▸ Dataset excerpt:
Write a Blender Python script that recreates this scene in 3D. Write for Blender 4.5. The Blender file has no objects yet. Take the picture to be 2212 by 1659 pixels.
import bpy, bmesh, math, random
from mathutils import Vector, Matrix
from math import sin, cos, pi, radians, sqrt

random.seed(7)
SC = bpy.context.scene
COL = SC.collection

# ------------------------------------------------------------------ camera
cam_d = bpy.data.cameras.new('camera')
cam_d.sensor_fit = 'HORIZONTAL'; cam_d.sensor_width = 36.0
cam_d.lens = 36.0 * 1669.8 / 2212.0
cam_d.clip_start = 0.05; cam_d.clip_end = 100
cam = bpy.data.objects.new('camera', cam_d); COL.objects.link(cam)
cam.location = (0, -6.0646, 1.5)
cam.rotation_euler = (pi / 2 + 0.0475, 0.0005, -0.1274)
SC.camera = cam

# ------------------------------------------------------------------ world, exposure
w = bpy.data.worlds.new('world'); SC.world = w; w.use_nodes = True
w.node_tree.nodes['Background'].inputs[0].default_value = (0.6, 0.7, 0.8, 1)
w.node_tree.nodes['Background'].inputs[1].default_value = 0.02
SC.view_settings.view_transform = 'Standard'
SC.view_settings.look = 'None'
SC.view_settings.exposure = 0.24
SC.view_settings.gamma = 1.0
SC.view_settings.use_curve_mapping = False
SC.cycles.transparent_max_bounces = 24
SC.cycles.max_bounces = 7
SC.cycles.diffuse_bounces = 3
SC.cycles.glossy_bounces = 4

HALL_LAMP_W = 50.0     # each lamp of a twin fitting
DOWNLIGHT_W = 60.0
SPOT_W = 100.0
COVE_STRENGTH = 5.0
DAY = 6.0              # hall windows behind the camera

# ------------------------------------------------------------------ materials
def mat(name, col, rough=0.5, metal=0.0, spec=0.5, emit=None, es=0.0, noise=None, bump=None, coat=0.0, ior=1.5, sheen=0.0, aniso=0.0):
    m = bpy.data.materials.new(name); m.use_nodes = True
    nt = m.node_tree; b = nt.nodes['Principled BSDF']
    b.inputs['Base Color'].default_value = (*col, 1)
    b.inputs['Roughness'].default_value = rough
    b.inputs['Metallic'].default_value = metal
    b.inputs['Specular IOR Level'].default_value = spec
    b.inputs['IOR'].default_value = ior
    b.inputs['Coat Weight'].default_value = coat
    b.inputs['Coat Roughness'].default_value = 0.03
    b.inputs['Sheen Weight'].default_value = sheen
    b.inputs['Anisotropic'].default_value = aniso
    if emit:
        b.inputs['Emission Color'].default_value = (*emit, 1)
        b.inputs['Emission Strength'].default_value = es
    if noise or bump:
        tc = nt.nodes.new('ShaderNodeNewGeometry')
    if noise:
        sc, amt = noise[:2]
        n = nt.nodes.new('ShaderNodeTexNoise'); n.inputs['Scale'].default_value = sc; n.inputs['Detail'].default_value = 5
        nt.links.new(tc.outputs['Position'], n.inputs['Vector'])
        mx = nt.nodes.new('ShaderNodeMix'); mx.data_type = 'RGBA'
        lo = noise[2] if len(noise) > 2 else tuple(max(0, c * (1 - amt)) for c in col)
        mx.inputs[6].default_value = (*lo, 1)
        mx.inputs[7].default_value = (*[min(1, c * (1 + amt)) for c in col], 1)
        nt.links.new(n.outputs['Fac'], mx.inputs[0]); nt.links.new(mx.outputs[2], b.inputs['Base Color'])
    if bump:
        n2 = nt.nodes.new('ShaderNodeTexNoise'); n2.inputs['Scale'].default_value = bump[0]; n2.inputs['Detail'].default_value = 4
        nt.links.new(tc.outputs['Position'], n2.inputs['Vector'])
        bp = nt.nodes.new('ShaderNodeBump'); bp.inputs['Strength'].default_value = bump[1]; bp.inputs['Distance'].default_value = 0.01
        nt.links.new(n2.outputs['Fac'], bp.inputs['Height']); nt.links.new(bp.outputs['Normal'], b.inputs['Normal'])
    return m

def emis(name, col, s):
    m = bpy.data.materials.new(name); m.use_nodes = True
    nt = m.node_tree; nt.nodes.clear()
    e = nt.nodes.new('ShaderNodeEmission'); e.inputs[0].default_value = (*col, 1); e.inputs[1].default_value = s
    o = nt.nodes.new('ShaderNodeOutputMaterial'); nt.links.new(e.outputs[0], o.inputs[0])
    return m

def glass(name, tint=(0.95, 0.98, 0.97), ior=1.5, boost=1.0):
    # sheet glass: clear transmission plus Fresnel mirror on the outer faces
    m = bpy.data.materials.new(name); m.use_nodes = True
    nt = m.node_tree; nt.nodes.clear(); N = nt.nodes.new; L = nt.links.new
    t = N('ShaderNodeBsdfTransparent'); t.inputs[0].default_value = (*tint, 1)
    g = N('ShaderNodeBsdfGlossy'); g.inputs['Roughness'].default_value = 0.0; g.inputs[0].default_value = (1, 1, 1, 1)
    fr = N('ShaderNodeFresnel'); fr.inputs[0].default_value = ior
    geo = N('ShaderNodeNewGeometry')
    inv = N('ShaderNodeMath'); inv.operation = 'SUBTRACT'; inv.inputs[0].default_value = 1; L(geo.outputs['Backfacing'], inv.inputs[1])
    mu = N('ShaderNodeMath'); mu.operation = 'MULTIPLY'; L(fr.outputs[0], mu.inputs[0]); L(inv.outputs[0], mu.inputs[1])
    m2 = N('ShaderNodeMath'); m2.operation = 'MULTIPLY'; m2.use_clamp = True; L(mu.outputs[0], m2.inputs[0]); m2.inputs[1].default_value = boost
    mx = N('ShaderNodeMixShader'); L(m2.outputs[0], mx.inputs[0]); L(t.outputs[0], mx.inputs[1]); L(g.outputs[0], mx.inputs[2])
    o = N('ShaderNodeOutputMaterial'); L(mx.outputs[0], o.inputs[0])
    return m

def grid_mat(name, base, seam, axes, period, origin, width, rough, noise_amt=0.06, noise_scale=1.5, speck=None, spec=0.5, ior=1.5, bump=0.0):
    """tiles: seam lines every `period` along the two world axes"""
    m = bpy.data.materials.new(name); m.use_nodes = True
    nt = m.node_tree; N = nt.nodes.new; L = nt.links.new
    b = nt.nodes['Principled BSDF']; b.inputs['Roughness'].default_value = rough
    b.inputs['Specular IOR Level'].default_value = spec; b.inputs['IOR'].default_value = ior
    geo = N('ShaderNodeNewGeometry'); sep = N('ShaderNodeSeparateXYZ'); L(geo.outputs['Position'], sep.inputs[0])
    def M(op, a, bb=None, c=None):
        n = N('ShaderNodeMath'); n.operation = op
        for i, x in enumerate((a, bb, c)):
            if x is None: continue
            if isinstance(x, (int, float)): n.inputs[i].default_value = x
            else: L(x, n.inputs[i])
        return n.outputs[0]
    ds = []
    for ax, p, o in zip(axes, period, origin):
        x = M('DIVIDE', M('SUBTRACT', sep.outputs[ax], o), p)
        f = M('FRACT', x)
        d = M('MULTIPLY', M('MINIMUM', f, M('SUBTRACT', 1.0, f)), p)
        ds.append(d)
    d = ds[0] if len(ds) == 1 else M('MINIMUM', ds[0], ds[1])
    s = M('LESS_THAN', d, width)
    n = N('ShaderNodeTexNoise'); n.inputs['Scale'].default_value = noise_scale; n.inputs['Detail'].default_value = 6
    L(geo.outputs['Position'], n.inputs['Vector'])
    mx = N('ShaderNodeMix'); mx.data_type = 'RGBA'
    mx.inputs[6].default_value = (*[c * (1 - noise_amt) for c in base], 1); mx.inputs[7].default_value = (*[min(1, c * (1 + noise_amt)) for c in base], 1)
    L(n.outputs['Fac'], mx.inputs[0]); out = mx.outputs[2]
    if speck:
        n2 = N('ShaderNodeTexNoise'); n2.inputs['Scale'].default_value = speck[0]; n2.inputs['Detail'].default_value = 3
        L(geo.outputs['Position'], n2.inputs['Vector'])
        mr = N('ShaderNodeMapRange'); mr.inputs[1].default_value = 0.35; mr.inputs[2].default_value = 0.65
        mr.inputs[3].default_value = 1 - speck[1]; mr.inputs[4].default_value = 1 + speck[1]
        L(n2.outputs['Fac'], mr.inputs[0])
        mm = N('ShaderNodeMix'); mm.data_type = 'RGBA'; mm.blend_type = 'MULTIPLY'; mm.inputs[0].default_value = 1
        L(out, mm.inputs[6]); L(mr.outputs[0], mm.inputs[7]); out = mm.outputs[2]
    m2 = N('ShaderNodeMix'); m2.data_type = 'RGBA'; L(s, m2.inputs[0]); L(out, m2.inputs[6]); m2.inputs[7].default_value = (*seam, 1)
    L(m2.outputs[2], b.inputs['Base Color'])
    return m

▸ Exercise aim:
Go through the data and gather every line that holds "scene".

▸ Task result:
Write a Blender Python script that recreates this scene in 3D. Write for Blender 4.5. The Blender file has no objects yet. Take the picture to be 2212 by 1659 pixels.
SC = bpy.context.scene